Professor Henry Srebrnik

Professor Henry Srebrnik

Monday, September 22, 2008

Crisis in the American Financial System

Henry Srebrnik, [Charlottetown, PEI] Guardian

Since the Reagan years of the 1980s, the American financial system has been allowed to operate virtually unchecked by elected officials.

“Government” and “bureaucrats” became the objects of derision, especially on the part of Republicans, while the “Masters of the Universe,” Wall Street investment bankers and financiers, went about their business: the business, not of producing things, but of making money, and tons of it.

During the same period, the economic condition of middle and working class Americans deteriorated, under both Democratic and Republican administrations. Unions were weakened, more and more full-time manufacturing jobs were “outsourced” to low-wage countries overseas, and replaced by minimum-wage service jobs.

The gap between the very rich and everyone else grew. Three decades ago, notes New York Times columnist Nicholas Kristof, heads of major American corporations typically earned between 30 and 40 times the income of ordinary workers. Last year such CEOs averaged 344 times the average pay of workers.

The now disgraced head of Lehman Brothers, the venerable 158-year-old Wall Street firm that went bankrupt last week, took home nearly half a billion dollars in total compensation between 1993 and 2007. That’s not a typo – half a billion!

Both political parties allowed, indeed even encouraged this. You think Bill Clinton provided more oversight than George W. Bush has? Think again. His daughter Chelsea works, not for a company that produces something with use value – say, cars, or paper clips, or shoes – but for a hedge fund.

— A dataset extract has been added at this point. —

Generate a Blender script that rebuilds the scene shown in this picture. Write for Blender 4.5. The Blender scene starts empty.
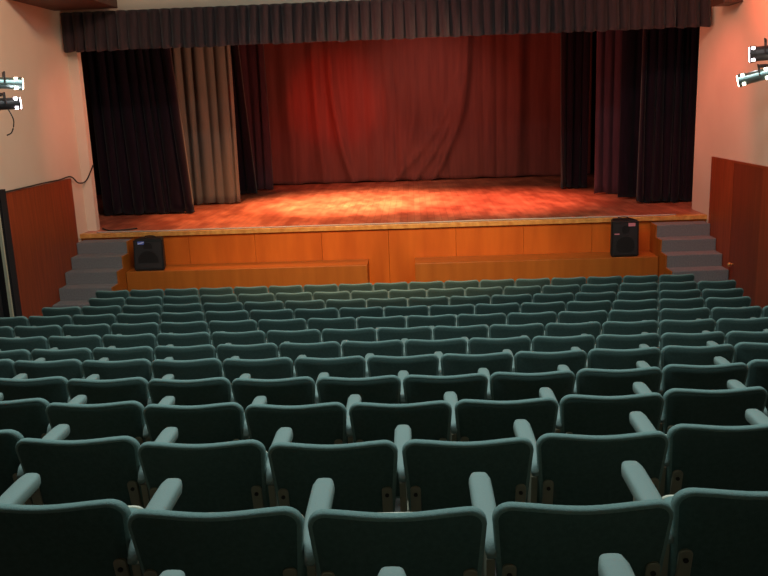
import bpy, bmesh, math, random
from mathutils import Vector, Matrix
random.seed(7)
S = bpy.context.scene
C = S.collection
PI = math.pi
R = math.radians

# ------------------------------------------------------------ camera
CAMZ = 3.42
cd = bpy.data.cameras.new('camera'); cam = bpy.data.objects.new('camera', cd); C.objects.link(cam)
PITCH, YAW, ROLL, F = R(12.623), R(2.282), 0.037, 830.0
cd.sensor_width = 36.0; cd.lens = 36.0 * F / 768.0; cd.clip_start = 0.05; cd.clip_end = 200
fw = Vector((0, math.cos(PITCH), -math.sin(PITCH)))
M = Matrix.Rotation(YAW, 4, 'Z') @ Matrix.Rotation(PI / 2 - PITCH, 4, 'X') @ Matrix.Rotation(-ROLL, 4, 'Z')
cam.matrix_world = Matrix.Translation((0, 0, CAMZ)) @ M
S.camera = cam

# ------------------------------------------------------------ world, exposure, lights
w = bpy.data.worlds.new('world'); S.world = w; w.use_nodes = True
w.node_tree.nodes['Background'].inputs[0].default_value = (0.6, 0.75, 0.8, 1)
w.node_tree.nodes['Background'].inputs[1].default_value = 0.0
S.view_settings.view_transform = 'Standard'; S.view_settings.look = 'None'
S.view_settings.exposure = 0.0; S.view_settings.gamma = 1.0
S.view_settings.use_curve_mapping = False

def aim(o, target):
    o.rotation_euler = (Vector(target) - o.location).to_track_quat('-Z', 'Y').to_euler()
def area(name, loc, target, sx, sy, power, col):
    d = bpy.data.lights.new(name, 'AREA'); d.shape = 'RECTANGLE'; d.size = sx; d.size_y = sy
    d.energy = power; d.color = col
    o = bpy.data.objects.new(name, d); C.objects.link(o); o.location = loc; aim(o, target); return o
def spot(name, loc, target, power, col, ang, blend=0.6, size=0.1):
    d = bpy.data.lights.new(name, 'SPOT'); d.energy = power; d.color = col
    d.spot_size = R(ang); d.spot_blend = blend; d.shadow_soft_size = size
    o = bpy.data.objects.new(name, d); C.objects.link(o); o.location = loc; aim(o, target); return o

# house lights in the auditorium ceiling
area('house_light', (-0.4, 3.9, 6.6), (-0.4, 4.1, 0), 7.0, 0.5, 250, (0.80, 0.98, 1.0))
area('house_light', (-0.4, 8.6, 6.6), (-0.4, 9.2, 0), 7.0, 0.4, 190, (0.78, 1.0, 0.96))  # second light, added to brighten the far rows
spot('wall_fill', (-1.6, 9.6, 6.4), (-5.77, 11.6, 4.0), 400, (1.0, 0.52, 0.29), 85, 1.0, 0.3)  # unseen warm fill spot added to brighten the left wall
spot('wall_fill', (0.8, 9.6, 6.4), (4.9, 11.8, 4.6), 480, (1.0, 0.30, 0.13), 85, 1.0, 0.3)  # likewise an added fill, redder, for the right wall
# unseen warm spot added to brighten the stage front and valance hem
spot('front_fill', (-0.6, 6.5, 6.4), (-0.5, 14.3, 0.6), 2300, (1.0, 0.60, 0.28), 54, 1.0, 0.2)
# lanterns on the side walls, crossing to the stage
spot('stage_spot', (4.0, 11.4, 3.62), (-1.0, 17.4, 2.0), 430, (1.0, 0.76, 0.60), 54, 1.0)
spot('stage_spot', (-4.9, 10.9, 3.8), (0.6, 17.4, 2.3), 650, (1.0, 0.42, 0.32), 50, 1.0)
spot('stage_spot', (-4.75, 10.9, 3.8), (-1.95, 21.8, 3.55), 1500, (1.0, 0.04, 0.02), 15, 0.7)
spot('stage_spot', (3.9, 11.3, 3.5), (-0.8, 14.2, 3.95), 1000, (1.0, 0.60, 0.42), 38, 1.0)
spot('stage_spot', (-4.85, 10.9, 3.5), (0.9, 14.2, 3.9), 1100, (1.0, 0.36, 0.26), 38, 1.0)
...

(Here’s Wikipedia’s very simple definition of a hedge fund: “a private investment fund, having a largely unregulated pool of capital, whose managers can buy or sell any assets, make speculative trades on falling as well as rising assets, and participate substantially in profits from money invested.”) Because a hedge fund markets to accredited investors only, it is free from direct regulation. These are, so to speak, exclusive clubs.

So the fact that Chelsea Clinton was hired as an “analyst” at Avenue Capital Group, a US$12 billion hedge fund, rather than as an executive at, say, Acme Widget or the Jones Shoe Manufacturing Corp., should tell you something. In fact, Wall Street traders were among the biggest donors to Bill Clinton’s campaigns, and to his wife Hillary’s, as well.

Don’t place all the blame on Bush.

Hedge funds, derivatives, leveraged buying and selling, sub-prime mortgages – all forms of financial sleight of hand, really – grew by leaps and bounds, until they all became part of a giant house of cards, in effect pyramid schemes destined, as sure as down follows up, to eventually collapse.

Now has come the reckoning. The U.S. Treasury and the Federal Reserve are now pumping hundreds of billions of dollars into the financial system to rescue companies such as insurance giant AIG from insolvency.

Many more dominoes may fall. The administration is preparing a massive intervention to revive the financial system, including a plan to sweep away the unpaid loans that are choking banks and blocking the flow of money to borrowers. It involves using hundreds of billions of dollars in government funding to buy up bad loans.

And who will, in the end pay for all this? Not the CEOs who walked away with billions of dollars. It’ll be the taxpayers, including people making US$16,000 a year at gas stations or supermarkets, who typically don’t even have any health insurance. They will in effect be bailing out the multi-millionaires.

This has been “Hurricane Wall Street,” and it will have as detrimental an effect on John McCain’s presidential campaign as Hurricane Katrina did in 2005 on George Bush’s legacy, which has never recovered from the disaster in New Orleans.

These economic woes should certainly help Barack Obama to victory in November. Rightly or otherwise, the Wall Street mess is blamed squarely on the Republicans.

And since this economic crisis isn’t going away anytime soon, no one wants the 72 year old McCain in office lest he moves on to the hereafter and Americans wake up to find themselves governed by the former mayor of Wasilla, Alaska, Sarah Palin – who got her first passport in 2006 and had never been overseas until last year.